Да, у всякого из этих детишек — своя изломанная судьба, и сколько же требуется от взрослого, выбравшего местом работы детдом, самоотверженности, сердечного ума, такта, своего, единоличного опыта, чтобы восстановить разруху в душе ожесточенного ребенка и на месте головешек построить новое, пусть и хрупкое, здание надежды и веры. Многотрудная сложность детского дома и решительное отличие его от всех остальных педагогических систем в том, что он не просто воспитывает, а уже перевоспитывает, и не одного из десяти, а всех поголовно, причем житейский опыт здешней малышни такой горечи и боли, какой другому взрослому за всю жизнь не испытать. Выходит, попранное родителями надобно возместить детскому дому, а легко ли и возможно ли компенсировать служебными обязанностями воспитателя то, что не сделано сердцем родителей. К тому же, пока на три десятка учеников (группы теперь будут меньше) — два воспитателя, работающих посменно, и им должно сделать то, что не захотели два родителя (пусть хотя бы и одна мать), одному своему чаду. Речь пока о чисто арифметическом соотношении сил и любви при идеальном — не служебном, но сердечном — отношении к детям.

Сегодня взрослое население детского дома довольно явственно поляризуется на ветеранов, на тех, кто еще, может, в войну делил с ребятами их беду, на педагогов в высшем предназначении своем, которые и днюют и ночуют в казенных стенах, сами стены делая домашними, человечными, и на школьный отсев — бывает он и среди взрослых, на тех, кто в школе не удержался и вот явился, куда полегче — в детский дом.

Взрослый, по штату, человек в детском доме — это не просто воспитатель. Предназначенность и реальная его роль куда как выше!

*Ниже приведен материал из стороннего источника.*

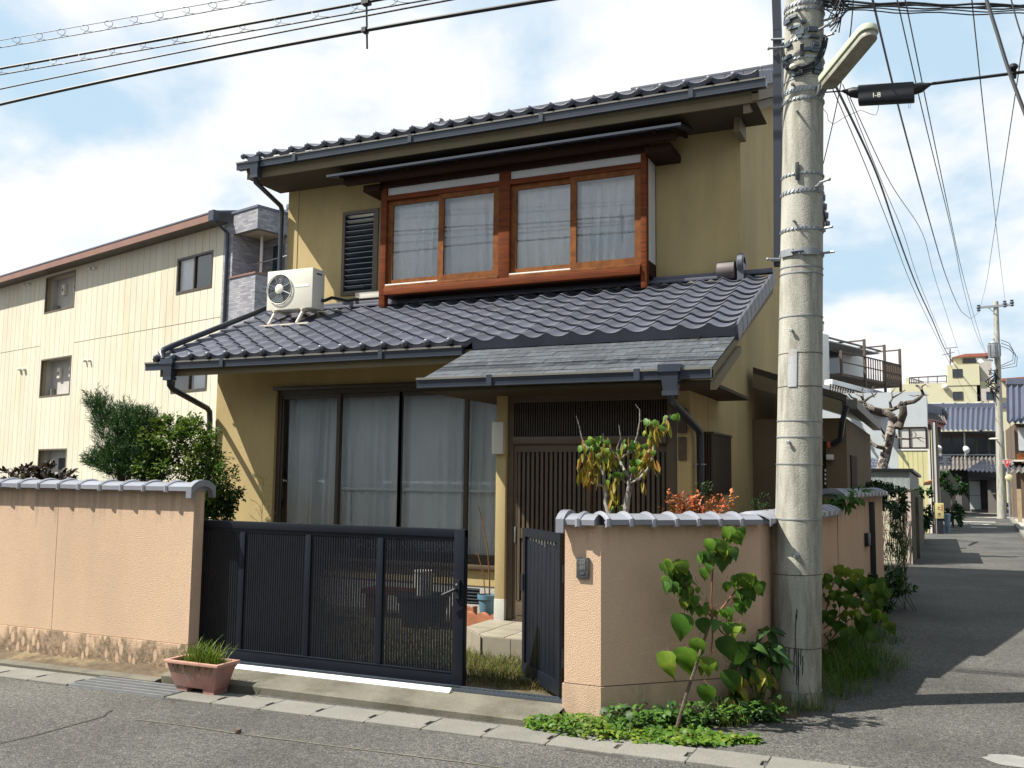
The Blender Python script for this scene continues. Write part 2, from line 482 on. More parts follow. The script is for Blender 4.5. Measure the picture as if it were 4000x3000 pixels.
# ------------------------------------------------------------------ special materials
def mat_asphalt():
    m = bpy.data.materials.new('worn_asphalt'); m.use_nodes = True
    nt = m.node_tree; N = nt.nodes.new; L = nt.links.new
    b = nt.nodes['Principled BSDF']; b.inputs['Roughness'].default_value = 0.85
    b.inputs['Specular IOR Level'].default_value = 0.3
    geo = N('ShaderNodeNewGeometry')
    n1 = N('ShaderNodeTexNoise'); n1.inputs['Scale'].default_value = 0.7; n1.inputs['Detail'].default_value = 8
    L(geo.outputs['Position'], n1.inputs['Vector'])
    vo = N('ShaderNodeTexVoronoi'); vo.inputs['Scale'].default_value = 150
    L(geo.outputs['Position'], vo.inputs['Vector'])
    sp = N('ShaderNodeSeparateColor'); L(vo.outputs['Color'], sp.inputs[0])
    c = N('ShaderNodeValToRGB')
    e = c.color_ramp.elements
    e[0].position = 0.0; e[0].color = (0.036, 0.036, 0.036, 1)
    e[1].position = 1.0; e[1].color = (0.27, 0.26, 0.23, 1)
    for p, v in ((0.35, (0.092, 0.092, 0.09)), (0.72, (0.15, 0.146, 0.135)), (0.9, (0.22, 0.21, 0.18))):
        k = e.new(p); k.color = (*v, 1)
    L(sp.outputs[0], c.inputs[0])
    n2 = N('ShaderNodeTexNoise'); n2.inputs['Scale'].default_value = 28; n2.inputs['Detail'].default_value = 3
    L(geo.outputs['Position'], n2.inputs['Vector'])
    mr = N('ShaderNodeMapRange'); mr.inputs[1].default_value = .3; mr.inputs[2].default_value = .7
    mr.inputs[3].default_value = .38; mr.inputs[4].default_value = .78
    L(n1.outputs['Fac'], mr.inputs[0])
    mr2 = N('ShaderNodeMapRange'); mr2.inputs[1].default_value = .3; mr2.inputs[2].default_value = .7
    mr2.inputs[3].default_value = .8; mr2.inputs[4].default_value = 1.2
    L(n2.outputs['Fac'], mr2.inputs[0])
    mm = N('ShaderNodeMath'); mm.operation = 'MULTIPLY'; L(mr.outputs[0], mm.inputs[0]); L(mr2.outputs[0], mm.inputs[1])
    vm = N('ShaderNodeVectorMath'); vm.operation = 'SCALE'
    L(c.outputs[0], vm.inputs[0]); L(mm.outputs[0], vm.inputs['Scale'])
    L(vm.outputs[0], b.inputs['Base Color'])
    bp = N('ShaderNodeBump'); bp.inputs['Strength'].default_value = 0.7; bp.inputs['Distance'].default_value = 0.006
    L(sp.outputs[0], bp.inputs['Height']); L(bp.outputs[0], b.inputs['Normal'])
    return m
M['asphalt'] = mat_asphalt()

def mat_plinth():
    """pink render with dark moss climbing from the ground, clean drop shapes left in it"""
    m = bpy.data.materials.new('mossy_pink_render'); m.use_nodes = True
    nt = m.node_tree; N = nt.nodes.new; L = nt.links.new
    b = nt.nodes['Principled BSDF']; b.inputs['Roughness'].default_value = 0.95
    b.inputs['Specular IOR Level'].default_value = 0.1
    geo = N('ShaderNodeNewGeometry'); sep = N('ShaderNodeSeparateXYZ'); L(geo.outputs['Position'], sep.inputs[0])
    mp = N('ShaderNodeMapping'); mp.inputs['Scale'].default_value = (9, 9, 4.5)
    L(geo.outputs['Position'], mp.inputs[0])
    n = N('ShaderNodeTexNoise'); n.inputs['Scale'].default_value = 1.0; n.inputs['Detail'].default_value = 4
    L(mp.outputs[0], n.inputs['Vector'])
    mp2 = N('ShaderNodeMapping'); mp2.inputs['Scale'].default_value = (15, 15, 6.5)
    L(geo.outputs['Position'], mp2.inputs[0])
    vo = N('ShaderNodeTexVoronoi'); vo.inputs['Scale'].default_value = 1.0; vo.inputs['Randomness'].default_value = 0.9
    L(mp2.outputs[0], vo.inputs['Vector'])
    # moss amount falls with height
    h = N('ShaderNodeMapRange'); h.inputs[1].default_value = -0.08; h.inputs[2].default_value = 0.24
    h.inputs[3].default_value = 0.9; h.inputs[4].default_value = 0.18
    L(sep.outputs[2], h.inputs[0])
    a = N('ShaderNodeMath'); a.operation = 'MULTIPLY_ADD'; a.inputs[1].default_value = 1.9; a.inputs[2].default_value = -0.95
    L(n.outputs['Fac'], a.inputs[0])
    s1 = N('ShaderNodeMath'); s1.operation = 'ADD'; L(a.outputs[0], s1.inputs[0]); L(h.outputs[0], s1.inputs[1])
    mr = N('ShaderNodeMapRange'); mr.inputs[1].default_value = 0.0; mr.inputs[2].default_value = 0.42
    L(s1.outputs[0], mr.inputs[0])
    # clean drops
    dr = N('ShaderNodeMapRange'); dr.inputs[1].default_value = 0.24; dr.inputs[2].default_value = 0.36
    L(vo.outputs['Distance'], dr.inputs[0])
    low = N('ShaderNodeMapRange'); low.inputs[1].default_value = -0.06; low.inputs[2].default_value = 0.02
    low.inputs[3].default_value = 1; low.inputs[4].default_value = 0
    L(sep.outputs[2], low.inputs[0])
    mxd = N('ShaderNodeMath'); mxd.operation = 'MAXIMUM'; L(dr.outputs[0], mxd.inputs[0]); L(low.outputs[0], mxd.inputs[1])
    fa = N('ShaderNodeMath'); fa.operation = 'MULTIPLY'; L(mr.outputs[0], fa.inputs[0]); L(mxd.outputs[0], fa.inputs[1])
    # colours
    n3 = N('ShaderNodeTexNoise'); n3.inputs['Scale'].default_value = 30; n3.inputs['Detail'].default_value = 4
    L(geo.outputs['Position'], n3.inputs['Vector'])
    cm = N('ShaderNodeValToRGB')
    cm.color_ramp.elements[0].position = .38; cm.color_ramp.elements[0].color = (0.12, 0.095, 0.065, 1)
    cm.color_ramp.elements[1].position = .7; cm.color_ramp.elements[1].color = (0.33, 0.24, 0.165, 1)
    L(n3.outputs['Fac'], cm.inputs[0])
    mx = N('ShaderNodeMixRGB'); mx.inputs[1].default_value = (0.49, 0.35, 0.245, 1)
    fs = N('ShaderNodeMath'); fs.operation = 'MULTIPLY'; fs.inputs[1].default_value = 0.88; L(fa.outputs[0], fs.inputs[0])
    L(fs.outputs[0], mx.inputs[0]); L(cm.outputs[0], mx.inputs[2])
    L(mx.outputs[0], b.inputs['Base Color'])
    nb = N('ShaderNodeTexNoise'); nb.inputs['Scale'].default_value = 120; L(geo.outputs['Position'], nb.inputs['Vector'])
    bp = N('ShaderNodeBump'); bp.inputs['Strength'].default_value = 0.5; bp.inputs['Distance'].default_value = 0.01
    L(nb.outputs['Fac'], bp.inputs['Height']); L(bp.outputs[0], b.inputs['Normal'])
    return m
M['plinth'] = mat_plinth()
add_drips(M['pink'], 1.42, .42, (.20, .165, .125), .55)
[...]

Он — носитель истины, доброты, справедливости; он, скромной жизнью своей отвергатель людской злобности, утешитель, лекарь духовный, исповедник, душа которого и днем, и ночью, и при всяких его обидах открыта горячему откровению ребенка, потому как у него, откровения, нет и быть не может строго выверенного часа. Да, и ночью льются слезы, и слышатся жаркие слова признания в спящем детдоме, и не окрик, не понукание слышатся взамен, а ответные признания, потому как, лишь открываясь друг другу, взрослые и дети идут навстречу.

Однако же — двадцать и одна, даже чисто арифметическое соотношение детских и взрослых душ, не слишком ли нереально? Поровну всем отдать себя, где-то на задворках сознания имея еще собственную семью, — мыслимо ли, честно — как на высшем суде, разделиться на двадцать равных, непременно равных частей — ведь повышенное внимание к одному приводит к ревности, слезам, отчуждению другого, когда даже доброе слово, сказанное одному, требует быть повторенным другим и по голове погладить надо всех, без обид.